SET EXERCISE →
Using the entries that follow, collect the lines where the word "More" appears.

::: EXERCISE DATA :::

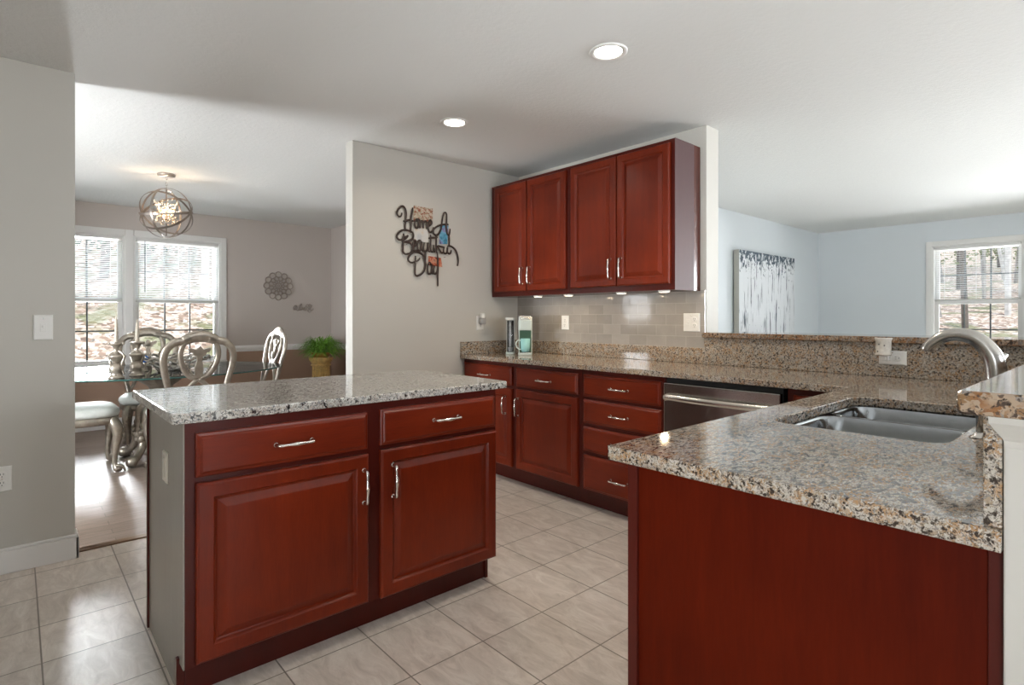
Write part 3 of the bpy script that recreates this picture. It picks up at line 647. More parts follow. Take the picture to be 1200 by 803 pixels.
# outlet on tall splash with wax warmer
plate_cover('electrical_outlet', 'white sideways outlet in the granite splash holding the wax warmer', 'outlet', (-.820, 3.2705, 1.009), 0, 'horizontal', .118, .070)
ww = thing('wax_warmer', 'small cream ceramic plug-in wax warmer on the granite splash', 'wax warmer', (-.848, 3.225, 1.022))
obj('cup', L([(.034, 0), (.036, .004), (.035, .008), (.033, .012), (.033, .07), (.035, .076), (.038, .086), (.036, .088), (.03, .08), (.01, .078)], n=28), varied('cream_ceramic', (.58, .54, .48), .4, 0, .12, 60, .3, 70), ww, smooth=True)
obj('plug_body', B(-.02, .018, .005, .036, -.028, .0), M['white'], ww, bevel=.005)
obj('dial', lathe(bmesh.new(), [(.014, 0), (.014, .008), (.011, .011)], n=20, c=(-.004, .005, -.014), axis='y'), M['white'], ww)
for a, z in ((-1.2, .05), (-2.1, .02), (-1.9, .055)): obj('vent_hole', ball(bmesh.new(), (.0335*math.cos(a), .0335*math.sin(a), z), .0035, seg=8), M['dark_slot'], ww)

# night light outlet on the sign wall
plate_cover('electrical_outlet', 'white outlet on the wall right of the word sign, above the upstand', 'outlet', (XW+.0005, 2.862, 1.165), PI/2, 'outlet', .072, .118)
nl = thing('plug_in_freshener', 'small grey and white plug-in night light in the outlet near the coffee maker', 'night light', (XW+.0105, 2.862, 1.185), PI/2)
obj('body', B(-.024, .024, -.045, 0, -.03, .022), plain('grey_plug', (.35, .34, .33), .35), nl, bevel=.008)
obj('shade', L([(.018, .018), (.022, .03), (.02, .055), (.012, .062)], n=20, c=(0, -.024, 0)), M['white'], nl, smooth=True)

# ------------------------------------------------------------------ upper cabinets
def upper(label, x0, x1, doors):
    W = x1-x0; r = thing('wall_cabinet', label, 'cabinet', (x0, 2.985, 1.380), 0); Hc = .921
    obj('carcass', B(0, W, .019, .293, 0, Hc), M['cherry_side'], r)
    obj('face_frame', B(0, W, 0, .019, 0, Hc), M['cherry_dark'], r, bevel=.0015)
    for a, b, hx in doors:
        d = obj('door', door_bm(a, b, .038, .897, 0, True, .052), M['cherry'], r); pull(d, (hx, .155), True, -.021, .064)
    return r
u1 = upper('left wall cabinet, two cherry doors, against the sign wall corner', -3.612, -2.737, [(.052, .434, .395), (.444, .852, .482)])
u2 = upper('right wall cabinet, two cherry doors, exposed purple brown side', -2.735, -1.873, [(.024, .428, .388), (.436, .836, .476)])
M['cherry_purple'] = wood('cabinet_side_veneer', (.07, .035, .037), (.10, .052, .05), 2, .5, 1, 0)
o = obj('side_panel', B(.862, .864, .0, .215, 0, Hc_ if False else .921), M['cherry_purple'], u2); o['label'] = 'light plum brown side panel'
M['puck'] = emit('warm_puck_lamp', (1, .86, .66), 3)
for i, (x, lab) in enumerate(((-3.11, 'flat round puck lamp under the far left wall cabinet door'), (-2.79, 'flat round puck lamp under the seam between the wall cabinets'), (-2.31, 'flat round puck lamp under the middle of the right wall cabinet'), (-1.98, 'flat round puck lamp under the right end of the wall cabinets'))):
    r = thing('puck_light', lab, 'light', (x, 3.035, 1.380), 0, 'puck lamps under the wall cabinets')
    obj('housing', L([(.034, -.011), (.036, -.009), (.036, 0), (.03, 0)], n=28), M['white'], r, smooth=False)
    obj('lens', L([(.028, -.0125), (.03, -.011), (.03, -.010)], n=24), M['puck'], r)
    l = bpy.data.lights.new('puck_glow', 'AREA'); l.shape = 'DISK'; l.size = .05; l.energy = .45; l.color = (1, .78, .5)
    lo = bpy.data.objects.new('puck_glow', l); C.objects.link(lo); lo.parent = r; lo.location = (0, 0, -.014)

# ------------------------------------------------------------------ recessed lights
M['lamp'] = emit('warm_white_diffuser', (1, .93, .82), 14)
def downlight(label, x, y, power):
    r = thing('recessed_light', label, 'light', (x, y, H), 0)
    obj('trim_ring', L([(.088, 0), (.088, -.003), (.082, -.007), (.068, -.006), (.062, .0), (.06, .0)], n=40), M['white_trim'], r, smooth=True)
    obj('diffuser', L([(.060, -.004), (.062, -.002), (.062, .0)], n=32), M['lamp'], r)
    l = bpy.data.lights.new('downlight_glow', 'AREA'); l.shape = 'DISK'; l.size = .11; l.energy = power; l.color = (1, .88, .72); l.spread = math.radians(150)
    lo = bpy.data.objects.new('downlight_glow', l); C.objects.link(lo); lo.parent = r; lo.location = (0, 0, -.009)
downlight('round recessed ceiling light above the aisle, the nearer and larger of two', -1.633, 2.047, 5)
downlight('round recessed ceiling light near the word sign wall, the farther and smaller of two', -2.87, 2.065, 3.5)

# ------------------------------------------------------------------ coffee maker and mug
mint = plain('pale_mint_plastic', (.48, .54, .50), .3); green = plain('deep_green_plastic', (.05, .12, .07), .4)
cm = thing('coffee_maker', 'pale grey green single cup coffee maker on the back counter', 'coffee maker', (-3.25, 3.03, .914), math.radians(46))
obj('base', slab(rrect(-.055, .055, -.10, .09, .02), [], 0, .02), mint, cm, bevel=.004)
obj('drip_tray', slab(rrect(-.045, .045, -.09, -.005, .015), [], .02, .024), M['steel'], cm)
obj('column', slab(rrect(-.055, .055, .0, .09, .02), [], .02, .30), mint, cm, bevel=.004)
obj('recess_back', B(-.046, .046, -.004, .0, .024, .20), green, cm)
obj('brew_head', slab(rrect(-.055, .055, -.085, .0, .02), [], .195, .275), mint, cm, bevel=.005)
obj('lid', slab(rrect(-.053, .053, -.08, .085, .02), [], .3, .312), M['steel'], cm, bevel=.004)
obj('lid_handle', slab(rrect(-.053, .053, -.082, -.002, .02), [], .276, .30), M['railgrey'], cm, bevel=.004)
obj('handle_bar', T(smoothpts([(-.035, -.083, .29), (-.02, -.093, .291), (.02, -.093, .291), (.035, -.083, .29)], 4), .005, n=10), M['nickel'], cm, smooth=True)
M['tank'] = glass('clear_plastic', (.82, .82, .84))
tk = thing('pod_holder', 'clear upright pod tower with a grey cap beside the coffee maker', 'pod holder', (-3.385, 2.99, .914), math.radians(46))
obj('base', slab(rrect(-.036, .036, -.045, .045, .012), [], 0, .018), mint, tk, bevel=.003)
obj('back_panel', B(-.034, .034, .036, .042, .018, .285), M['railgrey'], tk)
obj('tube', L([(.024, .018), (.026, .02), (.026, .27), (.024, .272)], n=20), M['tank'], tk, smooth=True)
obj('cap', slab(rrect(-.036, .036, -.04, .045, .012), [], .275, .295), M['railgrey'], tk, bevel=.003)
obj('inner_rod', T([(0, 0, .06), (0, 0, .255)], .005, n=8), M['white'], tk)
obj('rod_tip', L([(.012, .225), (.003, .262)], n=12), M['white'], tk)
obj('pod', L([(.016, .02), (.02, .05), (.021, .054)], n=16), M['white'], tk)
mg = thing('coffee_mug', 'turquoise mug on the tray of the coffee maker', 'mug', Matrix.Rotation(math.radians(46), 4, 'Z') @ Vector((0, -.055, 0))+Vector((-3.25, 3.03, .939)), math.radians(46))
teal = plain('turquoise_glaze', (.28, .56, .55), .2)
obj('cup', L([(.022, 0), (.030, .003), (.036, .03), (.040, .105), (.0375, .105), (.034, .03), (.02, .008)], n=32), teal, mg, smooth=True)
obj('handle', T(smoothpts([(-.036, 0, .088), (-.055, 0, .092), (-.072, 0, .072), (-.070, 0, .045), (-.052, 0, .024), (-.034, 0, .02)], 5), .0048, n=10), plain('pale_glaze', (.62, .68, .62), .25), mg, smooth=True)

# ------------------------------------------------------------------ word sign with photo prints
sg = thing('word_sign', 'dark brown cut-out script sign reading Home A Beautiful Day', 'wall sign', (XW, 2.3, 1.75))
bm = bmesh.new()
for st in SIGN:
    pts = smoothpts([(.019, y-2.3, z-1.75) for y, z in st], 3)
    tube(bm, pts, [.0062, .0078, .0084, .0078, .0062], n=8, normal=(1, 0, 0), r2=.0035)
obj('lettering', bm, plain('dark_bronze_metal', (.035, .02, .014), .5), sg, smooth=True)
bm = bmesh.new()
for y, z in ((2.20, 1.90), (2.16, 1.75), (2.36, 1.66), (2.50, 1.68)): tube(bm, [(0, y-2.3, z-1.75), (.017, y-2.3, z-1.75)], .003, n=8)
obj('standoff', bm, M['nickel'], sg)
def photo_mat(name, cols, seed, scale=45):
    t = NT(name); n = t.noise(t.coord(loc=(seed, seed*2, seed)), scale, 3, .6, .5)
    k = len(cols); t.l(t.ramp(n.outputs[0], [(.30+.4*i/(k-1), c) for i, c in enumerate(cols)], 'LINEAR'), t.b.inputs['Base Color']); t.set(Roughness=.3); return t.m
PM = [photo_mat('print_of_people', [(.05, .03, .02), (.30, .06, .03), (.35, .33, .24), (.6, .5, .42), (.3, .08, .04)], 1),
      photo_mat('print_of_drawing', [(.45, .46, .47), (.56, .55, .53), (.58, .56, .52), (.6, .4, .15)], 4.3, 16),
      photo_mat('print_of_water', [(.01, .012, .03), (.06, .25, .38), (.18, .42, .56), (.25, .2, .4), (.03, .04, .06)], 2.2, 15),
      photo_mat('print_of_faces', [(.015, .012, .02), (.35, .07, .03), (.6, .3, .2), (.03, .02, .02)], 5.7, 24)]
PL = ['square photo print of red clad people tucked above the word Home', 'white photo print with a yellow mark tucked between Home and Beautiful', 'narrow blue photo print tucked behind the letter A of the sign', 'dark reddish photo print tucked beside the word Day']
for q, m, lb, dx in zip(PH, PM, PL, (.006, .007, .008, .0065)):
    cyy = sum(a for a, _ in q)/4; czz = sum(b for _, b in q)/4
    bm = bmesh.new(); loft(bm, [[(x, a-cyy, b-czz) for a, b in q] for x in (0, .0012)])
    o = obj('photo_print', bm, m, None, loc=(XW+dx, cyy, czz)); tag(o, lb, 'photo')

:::
::: EXERCISE DATA :::

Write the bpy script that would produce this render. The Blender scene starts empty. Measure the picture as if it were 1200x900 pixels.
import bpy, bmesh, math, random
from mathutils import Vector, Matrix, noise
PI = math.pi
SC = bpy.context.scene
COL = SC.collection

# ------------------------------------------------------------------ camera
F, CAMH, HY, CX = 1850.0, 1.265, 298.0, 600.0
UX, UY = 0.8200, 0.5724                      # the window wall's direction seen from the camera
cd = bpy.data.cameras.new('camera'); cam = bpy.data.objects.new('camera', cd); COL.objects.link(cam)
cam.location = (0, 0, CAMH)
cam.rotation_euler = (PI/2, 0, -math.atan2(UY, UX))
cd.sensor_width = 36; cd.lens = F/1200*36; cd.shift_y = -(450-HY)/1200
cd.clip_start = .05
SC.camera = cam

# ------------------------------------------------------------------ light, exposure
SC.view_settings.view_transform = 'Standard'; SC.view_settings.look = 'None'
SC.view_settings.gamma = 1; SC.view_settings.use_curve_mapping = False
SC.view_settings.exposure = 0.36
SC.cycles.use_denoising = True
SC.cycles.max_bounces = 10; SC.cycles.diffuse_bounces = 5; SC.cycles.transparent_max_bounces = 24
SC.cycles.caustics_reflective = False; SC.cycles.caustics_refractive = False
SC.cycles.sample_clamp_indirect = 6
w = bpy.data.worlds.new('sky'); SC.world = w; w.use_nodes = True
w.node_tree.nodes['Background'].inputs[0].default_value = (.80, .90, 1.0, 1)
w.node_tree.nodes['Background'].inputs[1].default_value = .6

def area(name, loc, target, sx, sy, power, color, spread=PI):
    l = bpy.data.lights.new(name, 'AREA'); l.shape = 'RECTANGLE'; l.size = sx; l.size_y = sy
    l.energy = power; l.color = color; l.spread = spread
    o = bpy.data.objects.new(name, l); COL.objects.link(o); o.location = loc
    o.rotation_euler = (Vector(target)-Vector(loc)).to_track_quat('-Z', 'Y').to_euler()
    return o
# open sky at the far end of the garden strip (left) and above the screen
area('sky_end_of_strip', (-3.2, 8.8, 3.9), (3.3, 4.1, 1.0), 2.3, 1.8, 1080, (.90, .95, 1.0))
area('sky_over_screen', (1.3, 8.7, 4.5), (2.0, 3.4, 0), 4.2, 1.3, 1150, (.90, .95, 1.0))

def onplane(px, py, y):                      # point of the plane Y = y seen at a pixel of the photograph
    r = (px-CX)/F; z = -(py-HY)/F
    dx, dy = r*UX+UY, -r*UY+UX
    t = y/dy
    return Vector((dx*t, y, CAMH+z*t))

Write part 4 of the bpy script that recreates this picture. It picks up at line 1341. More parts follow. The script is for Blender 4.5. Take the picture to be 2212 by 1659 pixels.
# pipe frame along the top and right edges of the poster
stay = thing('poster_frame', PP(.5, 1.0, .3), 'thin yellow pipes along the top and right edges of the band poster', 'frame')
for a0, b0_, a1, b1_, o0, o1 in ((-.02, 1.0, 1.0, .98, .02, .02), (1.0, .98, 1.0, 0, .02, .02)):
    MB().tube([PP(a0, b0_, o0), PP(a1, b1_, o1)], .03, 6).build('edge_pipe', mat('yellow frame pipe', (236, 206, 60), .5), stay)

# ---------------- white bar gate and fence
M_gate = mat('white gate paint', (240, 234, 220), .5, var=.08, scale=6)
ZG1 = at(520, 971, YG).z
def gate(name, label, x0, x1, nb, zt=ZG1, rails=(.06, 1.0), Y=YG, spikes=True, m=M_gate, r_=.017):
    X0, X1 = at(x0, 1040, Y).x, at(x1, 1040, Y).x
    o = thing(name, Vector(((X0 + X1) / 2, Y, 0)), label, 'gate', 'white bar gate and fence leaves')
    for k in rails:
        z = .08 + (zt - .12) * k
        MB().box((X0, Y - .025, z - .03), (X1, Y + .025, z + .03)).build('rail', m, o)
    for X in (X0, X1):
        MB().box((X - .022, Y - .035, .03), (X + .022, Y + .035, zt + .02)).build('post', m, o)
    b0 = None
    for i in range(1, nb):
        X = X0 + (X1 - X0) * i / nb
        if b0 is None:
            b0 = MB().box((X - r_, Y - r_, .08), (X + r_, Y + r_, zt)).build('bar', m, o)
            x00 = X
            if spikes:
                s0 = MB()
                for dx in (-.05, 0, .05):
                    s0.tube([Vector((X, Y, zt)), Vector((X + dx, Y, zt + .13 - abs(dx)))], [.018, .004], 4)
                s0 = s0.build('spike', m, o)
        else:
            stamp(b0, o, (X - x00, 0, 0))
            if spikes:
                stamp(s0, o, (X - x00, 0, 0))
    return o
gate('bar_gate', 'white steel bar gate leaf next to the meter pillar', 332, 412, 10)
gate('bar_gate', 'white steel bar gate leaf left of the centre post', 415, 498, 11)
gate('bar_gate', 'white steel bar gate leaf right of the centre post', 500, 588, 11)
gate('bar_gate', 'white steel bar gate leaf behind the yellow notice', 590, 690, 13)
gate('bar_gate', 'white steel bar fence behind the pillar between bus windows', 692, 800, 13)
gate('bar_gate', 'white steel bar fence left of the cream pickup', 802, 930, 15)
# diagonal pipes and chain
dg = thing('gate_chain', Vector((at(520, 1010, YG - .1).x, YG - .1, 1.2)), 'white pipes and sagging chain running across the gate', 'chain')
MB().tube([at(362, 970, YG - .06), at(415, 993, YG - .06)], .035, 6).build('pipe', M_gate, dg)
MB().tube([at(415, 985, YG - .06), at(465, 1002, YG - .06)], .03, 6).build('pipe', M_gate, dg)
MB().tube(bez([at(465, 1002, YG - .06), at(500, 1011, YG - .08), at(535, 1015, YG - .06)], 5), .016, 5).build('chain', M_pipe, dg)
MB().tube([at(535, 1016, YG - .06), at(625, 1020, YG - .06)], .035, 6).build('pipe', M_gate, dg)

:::

WRITTEN ANSWER →
Write part 3 of the bpy script that recreates this picture. It picks up at line 647. More parts follow. Take the picture to be 1200 by 803 pixels.
Write part 4 of the bpy script that recreates this picture. It picks up at line 1341. More parts follow. The script is for Blender 4.5. Take the picture to be 2212 by 1659 pixels.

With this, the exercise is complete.